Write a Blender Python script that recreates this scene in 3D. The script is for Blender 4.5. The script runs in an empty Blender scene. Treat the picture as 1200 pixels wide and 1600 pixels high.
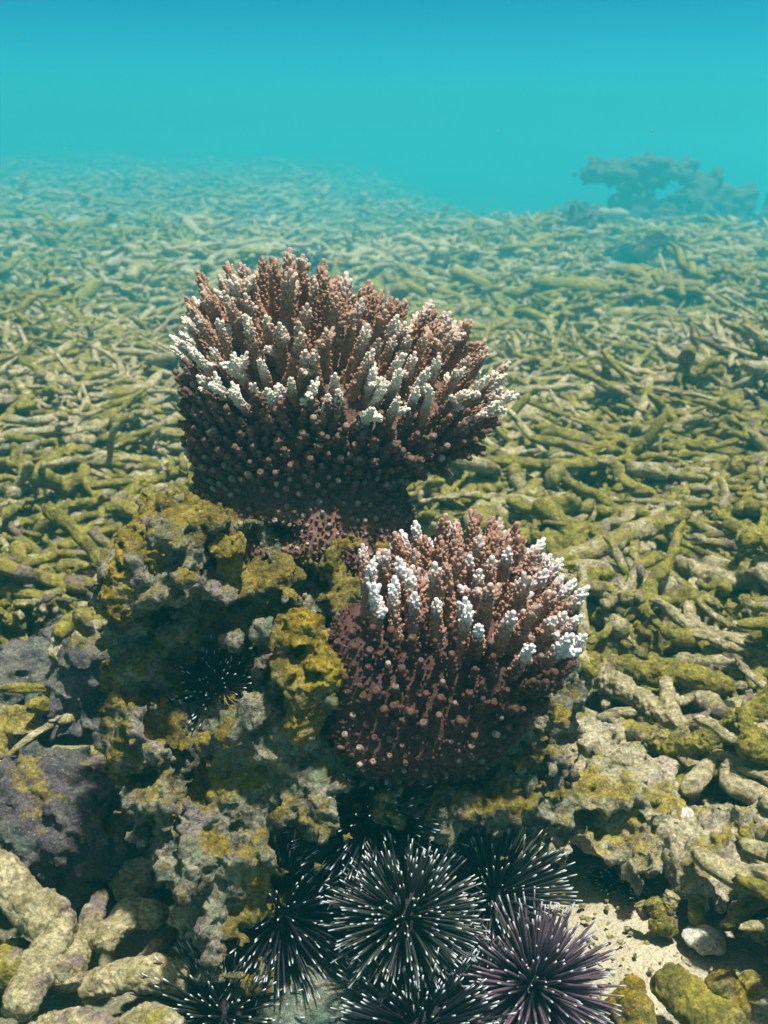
import bpy, math, random
import numpy as np
from mathutils import Vector, Matrix

R = math.radians
S = bpy.context.scene
COL = S.collection
rng = np.random.default_rng(7)
random.seed(7)

# ------------------------------------------------------------------ camera, world, sun, exposure
PITCH, CAMZ, F = R(19.0), 0.60, 1648.0
cd = bpy.data.cameras.new('camera'); cam = bpy.data.objects.new('camera', cd); COL.objects.link(cam)
cam.location = (0, 0, CAMZ); cam.rotation_euler = (math.pi/2 - PITCH, 0, 0)
cd.sensor_fit = 'VERTICAL'; cd.sensor_height = 24.0; cd.lens = 24.0*F/1600.0
cd.clip_start = 0.02; cd.clip_end = 300
cd.dof.use_dof = True; cd.dof.focus_distance = 0.80; cd.dof.aperture_fstop = 9.0
S.camera = cam

SUN_EL, SUN_AZ = 77.0, 118.0          # azimuth from +Y (ahead) towards -X when negative
W = bpy.data.worlds.new('World'); S.world = W; W.use_nodes = True
nt = W.node_tree; nt.nodes.clear()
wo = nt.nodes.new('ShaderNodeOutputWorld'); bg = nt.nodes.new('ShaderNodeBackground')
sky = nt.nodes.new('ShaderNodeTexSky'); sky.sky_type = 'NISHITA'; sky.sun_disc = False
sky.sun_elevation = R(SUN_EL); sky.sun_rotation = R(SUN_AZ)
tc = nt.nodes.new('ShaderNodeTexCoord'); sx = nt.nodes.new('ShaderNodeSeparateXYZ')
nt.links.new(tc.outputs['Generated'], sx.inputs[0])
rp = nt.nodes.new('ShaderNodeValToRGB'); el = rp.color_ramp.elements
mr = nt.nodes.new('ShaderNodeMapRange'); mr.inputs[1].default_value = -1; mr.inputs[2].default_value = 1
nt.links.new(sx.outputs['Z'], mr.inputs[0]); nt.links.new(mr.outputs[0], rp.inputs[0])
WSTOPS = [(0.0, (.01, .10, .14)), (.46, (.035, .48, .54)), (.53, (.026, .34, .43)), (.57, (.008, .19, .29)),
          (.64, (.06, .14, .17)), (.80, (.42, .33, .20)), (1.0, (1.15, .72, .36))]
for i, (p, c) in enumerate(WSTOPS):
    e = el[i] if i < 2 else el.new(p)
    e.position = p; e.color = (*c, 1)
mm = nt.nodes.new('ShaderNodeMix'); mm.data_type = 'RGBA'; mm.blend_type = 'MULTIPLY'; mm.inputs[0].default_value = 1
nt.links.new(sky.outputs[0], mm.inputs[6]); nt.links.new(rp.outputs[0], mm.inputs[7])
nt.links.new(mm.outputs[2], bg.inputs['Color']); bg.inputs['Strength'].default_value = 0.14
nt.links.new(bg.outputs[0], wo.inputs['Surface'])

sd = bpy.data.lights.new('sun', 'SUN'); sun = bpy.data.objects.new('sun', sd); COL.objects.link(sun)
sd.energy = 5.0; sd.angle = R(3.0); sd.color = (1.0, .94, .81)
sv = Vector((math.sin(R(SUN_AZ))*math.cos(R(SUN_EL)), math.cos(R(SUN_AZ))*math.cos(R(SUN_EL)), math.sin(R(SUN_EL))))
sun.rotation_euler = sv.to_track_quat('Z', 'Y').to_euler(); sun.location = (0, 0, 5)

S.view_settings.view_transform = 'Standard'; S.view_settings.look = 'None'
S.view_settings.exposure = 1.0; S.view_settings.gamma = 1.0
S.cycles.use_denoising = True
S.cycles.max_bounces = 6; S.cycles.diffuse_bounces = 3; S.cycles.volume_bounces = 1

# ------------------------------------------------------------------ pixel -> world helpers
cp, sp = math.cos(PITCH), math.sin(PITCH)
def pt(px, py, d):
    a, b = (px-600)/F, (800-py)/F
    return np.array([d*a, d*(cp + b*sp), CAMZ + d*(-sp + b*cp)])
def gp(px, py, z=0.0):
    b = (800-py)/F
    return pt(px, py, (CAMZ - z)/(sp - b*cp))
def proj(P):
    P = np.asarray(P, float); y, z = P[..., 1], P[..., 2]-CAMZ
    d = y*cp - z*sp; u = y*sp + z*cp
    return 600 + F*P[..., 0]/d, 800 - F*u/d, d

# ------------------------------------------------------------------ noise
def _h(ix, iy, iz, seed):
    n = (ix.astype(np.int64)*73856093) ^ (iy.astype(np.int64)*19349663) ^ (iz.astype(np.int64)*83492791) ^ (seed*2654435761)
    n = (n & 0xffffffff).astype(np.uint32)
    n ^= n >> np.uint32(15); n *= np.uint32(2246822519); n ^= n >> np.uint32(13); n *= np.uint32(3266489917); n ^= n >> np.uint32(16)
    return n.astype(np.float32)*np.float32(2/4294967295.0) - 1
def vn(P, s, seed=0):
    Q = P*s; I = np.floor(Q); f = Q - I; f = f*f*f*(f*(f*6-15)+10)
    ix, iy, iz = I[:, 0], I[:, 1], I[:, 2]; fx, fy, fz = f[:, 0], f[:, 1], f[:, 2]
    o = 0
    for a in (0, 1):
        wx = fx if a else 1-fx
        for b in (0, 1):
            wy = fy if b else 1-fy
            for c in (0, 1):
                o = o + wx*wy*(fz if c else 1-fz)*_h(ix+a, iy+b, iz+c, seed)
    return o
def fbm(P, s, octv=4, seed=0, gain=.5):
    o, a = 0, 1.0
    for k in range(octv):
        o = o + a*vn(P, s, seed+k*17); s *= 2.03; a *= gain
    return o
def sstep(a, b, x):
    t = np.clip((x-a)/(b-a), 0, 1); return t*t*(3-2*t)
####
» **WHAT IS REQUIRED**
Every line of the material is to be quoted exactly, with no pictures carried over.

» **RESULT BELOW**
Write a Blender Python script that recreates this scene in 3D. The script is for Blender 4.5. The script runs in an empty Blender scene. Treat the picture as 1200 pixels wide and 1600 pixels high.
import bpy, math, random
import numpy as np
from mathutils import Vector, Matrix

R = math.radians
S = bpy.context.scene
COL = S.collection
rng = np.random.default_rng(7)
random.seed(7)

# ------------------------------------------------------------------ camera, world, sun, exposure
PITCH, CAMZ, F = R(19.0), 0.60, 1648.0
cd = bpy.data.cameras.new('camera'); cam = bpy.data.objects.new('camera', cd); COL.objects.link(cam)
cam.location = (0, 0, CAMZ); cam.rotation_euler = (math.pi/2 - PITCH, 0, 0)
cd.sensor_fit = 'VERTICAL'; cd.sensor_height = 24.0; cd.lens = 24.0*F/1600.0
cd.clip_start = 0.02; cd.clip_end = 300
cd.dof.use_dof = True; cd.dof.focus_distance = 0.80; cd.dof.aperture_fstop = 9.0
S.camera = cam

SUN_EL, SUN_AZ = 77.0, 118.0          # azimuth from +Y (ahead) towards -X when negative
W = bpy.data.worlds.new('World'); S.world = W; W.use_nodes = True
nt = W.node_tree; nt.nodes.clear()
wo = nt.nodes.new('ShaderNodeOutputWorld'); bg = nt.nodes.new('ShaderNodeBackground')
sky = nt.nodes.new('ShaderNodeTexSky'); sky.sky_type = 'NISHITA'; sky.sun_disc = False
sky.sun_elevation = R(SUN_EL); sky.sun_rotation = R(SUN_AZ)
tc = nt.nodes.new('ShaderNodeTexCoord'); sx = nt.nodes.new('ShaderNodeSeparateXYZ')
nt.links.new(tc.outputs['Generated'], sx.inputs[0])
rp = nt.nodes.new('ShaderNodeValToRGB'); el = rp.color_ramp.elements
mr = nt.nodes.new('ShaderNodeMapRange'); mr.inputs[1].default_value = -1; mr.inputs[2].default_value = 1
nt.links.new(sx.outputs['Z'], mr.inputs[0]); nt.links.new(mr.outputs[0], rp.inputs[0])
WSTOPS = [(0.0, (.01, .10, .14)), (.46, (.035, .48, .54)), (.53, (.026, .34, .43)), (.57, (.008, .19, .29)),
          (.64, (.06, .14, .17)), (.80, (.42, .33, .20)), (1.0, (1.15, .72, .36))]
for i, (p, c) in enumerate(WSTOPS):
    e = el[i] if i < 2 else el.new(p)
    e.position = p; e.color = (*c, 1)
mm = nt.nodes.new('ShaderNodeMix'); mm.data_type = 'RGBA'; mm.blend_type = 'MULTIPLY'; mm.inputs[0].default_value = 1
nt.links.new(sky.outputs[0], mm.inputs[6]); nt.links.new(rp.outputs[0], mm.inputs[7])
nt.links.new(mm.outputs[2], bg.inputs['Color']); bg.inputs['Strength'].default_value = 0.14
nt.links.new(bg.outputs[0], wo.inputs['Surface'])

sd = bpy.data.lights.new('sun', 'SUN'); sun = bpy.data.objects.new('sun', sd); COL.objects.link(sun)
sd.energy = 5.0; sd.angle = R(3.0); sd.color = (1.0, .94, .81)
sv = Vector((math.sin(R(SUN_AZ))*math.cos(R(SUN_EL)), math.cos(R(SUN_AZ))*math.cos(R(SUN_EL)), math.sin(R(SUN_EL))))
sun.rotation_euler = sv.to_track_quat('Z', 'Y').to_euler(); sun.location = (0, 0, 5)

S.view_settings.view_transform = 'Standard'; S.view_settings.look = 'None'
S.view_settings.exposure = 1.0; S.view_settings.gamma = 1.0
S.cycles.use_denoising = True
S.cycles.max_bounces = 6; S.cycles.diffuse_bounces = 3; S.cycles.volume_bounces = 1

# ------------------------------------------------------------------ pixel -> world helpers
cp, sp = math.cos(PITCH), math.sin(PITCH)
def pt(px, py, d):
    a, b = (px-600)/F, (800-py)/F
    return np.array([d*a, d*(cp + b*sp), CAMZ + d*(-sp + b*cp)])
def gp(px, py, z=0.0):
    b = (800-py)/F
    return pt(px, py, (CAMZ - z)/(sp - b*cp))
def proj(P):
    P = np.asarray(P, float); y, z = P[..., 1], P[..., 2]-CAMZ
    d = y*cp - z*sp; u = y*sp + z*cp
    return 600 + F*P[..., 0]/d, 800 - F*u/d, d

# ------------------------------------------------------------------ noise
def _h(ix, iy, iz, seed):
    n = (ix.astype(np.int64)*73856093) ^ (iy.astype(np.int64)*19349663) ^ (iz.astype(np.int64)*83492791) ^ (seed*2654435761)
    n = (n & 0xffffffff).astype(np.uint32)
    n ^= n >> np.uint32(15); n *= np.uint32(2246822519); n ^= n >> np.uint32(13); n *= np.uint32(3266489917); n ^= n >> np.uint32(16)
    return n.astype(np.float32)*np.float32(2/4294967295.0) - 1
def vn(P, s, seed=0):
    Q = P*s; I = np.floor(Q); f = Q - I; f = f*f*f*(f*(f*6-15)+10)
    ix, iy, iz = I[:, 0], I[:, 1], I[:, 2]; fx, fy, fz = f[:, 0], f[:, 1], f[:, 2]
    o = 0
    for a in (0, 1):
        wx = fx if a else 1-fx
        for b in (0, 1):
            wy = fy if b else 1-fy
            for c in (0, 1):
                o = o + wx*wy*(fz if c else 1-fz)*_h(ix+a, iy+b, iz+c, seed)
    return o
def fbm(P, s, octv=4, seed=0, gain=.5):
    o, a = 0, 1.0
    for k in range(octv):
        o = o + a*vn(P, s, seed+k*17); s *= 2.03; a *= gain
    return o
def sstep(a, b, x):
    t = np.clip((x-a)/(b-a), 0, 1); return t*t*(3-2*t)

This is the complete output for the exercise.